LWL-Archäologen präsentieren Fundkomplex der Burg Gronau
Beim Abriss der Tiefgarage des Hertie-Kaufhauskomplexes 2018 traten die Überreste der verloren geglaubten Wasserburg zutage. Die verfüllten Wassergräben bargen archäologische Schätze »in beachtenswerter Qualität«. Bürgermeister Rainer Doetkotte: »Das ist ein toller Zugewinn für die Stadt. Viele Funde werden zukünftig in zahlreichen Ausstellungen auf Gronau aufmerksam machen.«
»Die Ausgrabung auf dem alten Schlossplatz mit ihren phantastischen Funden hat sich als wahrer Glücksfall für Gronau und die westfälische Archäologie entpuppt«, so Prof. Dr. Michael Rind, LWL-Chefarchäologe und Direktor der LWL-Archäologie für Westfalen. Sie könne auch als Erfolg des NRW-Denkmalschutzgesetzes gewertet werden und zeige das gute Funktionieren der Denkmalschutzbehörden, so Rind weiter.

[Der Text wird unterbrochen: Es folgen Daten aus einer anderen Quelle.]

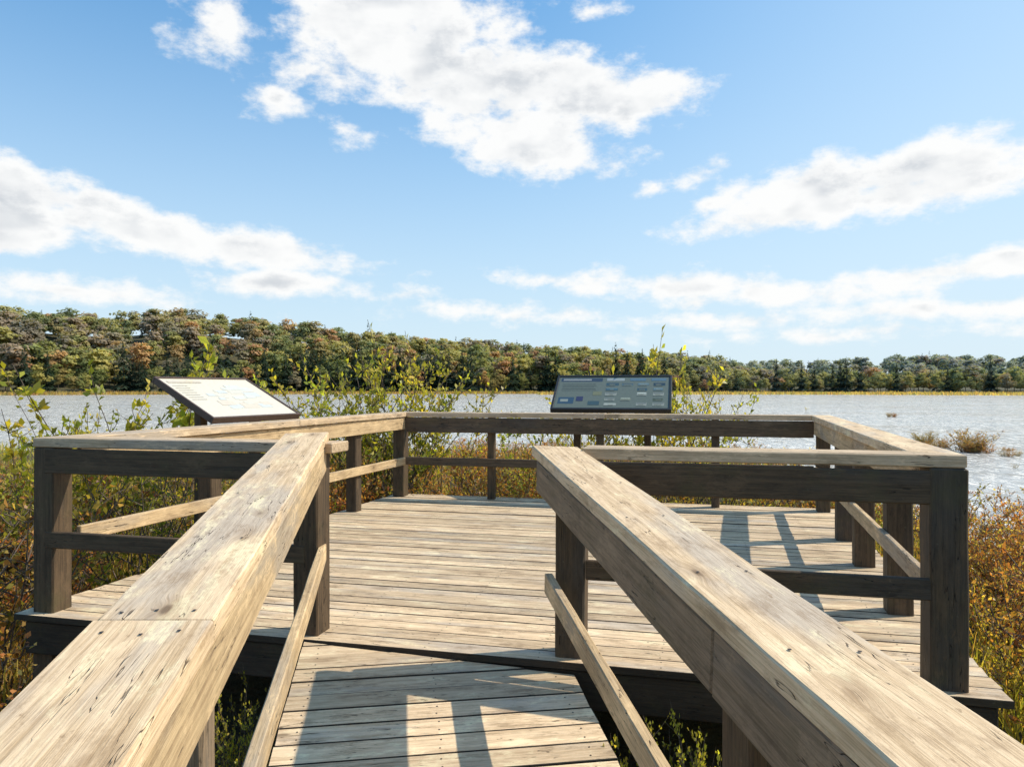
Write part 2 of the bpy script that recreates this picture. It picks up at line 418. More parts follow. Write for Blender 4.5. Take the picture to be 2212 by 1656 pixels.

Von der 1365 erstmals erwähnten Burganlage, die später zum Schloss ausgebaut wurde, ist oberirdisch nichts mehr erhalten, ihre Reste wurden 1964 abgetragen und anschließend überbaut. Bis vor zwei Jahren stand auf dem nördlichen Teil der ehemaligen Hauptinsel der Wasserburg ein Kaufhauskomplex aus dem Jahr 1979. Dennoch hatten die Archäologen Hoffnung, dass sich selbst unterhalb der Tiefgarage noch Reste des Bodendenkmals finden lassen würden.
Das Wappentier als Wetterfahne
Vogelförmig ist eine aus Kupferblech gearbeitete Wetterfahne, die Einschusslöcher aufweist. Das Besondere dieses Stückes ist seine Form. Sie zeigt einen Schwan. Der Vogel ist Wappentier der Grafschaft Steinfurt, und noch heute findet sich das Tier im Wappen der Stadt Gronau wieder.
Über 100 Armbrustbolzen, Pfeilspitzen, Geschützkugeln, Dolche und eine vollständig erhaltene Hakenbüchse belegen blutige Fehden und gewaltsam ausgetragene Gebietsstreitigkeiten. »Hakenbüchsen waren furchteinflößende Waffen des 15. Jahrhunderts,« erklärt Christian Golüke, Mitarbeiter der ausführenden Fachfirma und Leiter der Ausgrabung. »Furchteinflößend aber auch für die Schützen selbst, denn nicht allzu selten explodierten sie in deren Händen«, so Golüke.
Handwerkszeuge und Alltagsgegenstände erhielten sich in den Wassergräben der Gronauer Burg und öffnen ein Fenster in die materielle Kultur eines westfälischen Adels- und Verwaltungssitzes am Ende des Mittelalters: Zimmermannsbeile, Sensenblätter, Ofenkacheln, Geschirr aus Holz, Glas und Keramik, Lederreste von Kleidung, Schuhen und Gürteln, aber auch Perlen, eine schieferne Sonnenuhr und ein auf Backstein geritztes Mühlespiel.
Vor zwei Jahren begann der Rückbau des Kaufhauskomplexes aus den 70er-Jahren unter Fachaufsicht der LWL-Archäologie für Westfalen, betreut durch das Fachreferat Mittelalter- und Neuzeitarchäologie. Anschließend übernahm eine archäologische Fachfirma im Auftrag der Stadt Gronau die vollständige Ausgrabung. Christian Golüke leitet die Ausgrabungen von Beginn an: »Ich habe schon viele Ausgrabungen geleitet, aber Funde dieser Menge und Qualität wie hier in Gronau habe ich noch nicht gesehen.«
Auch massive Fundamente des runden Bergfrieds der alten Burg sind erhalten. Auch Teile der Ringmauer, die damals die Hauptinsel der Wasserburg einfasste, konnten die Fachleute untersuchen und exakt vermessen.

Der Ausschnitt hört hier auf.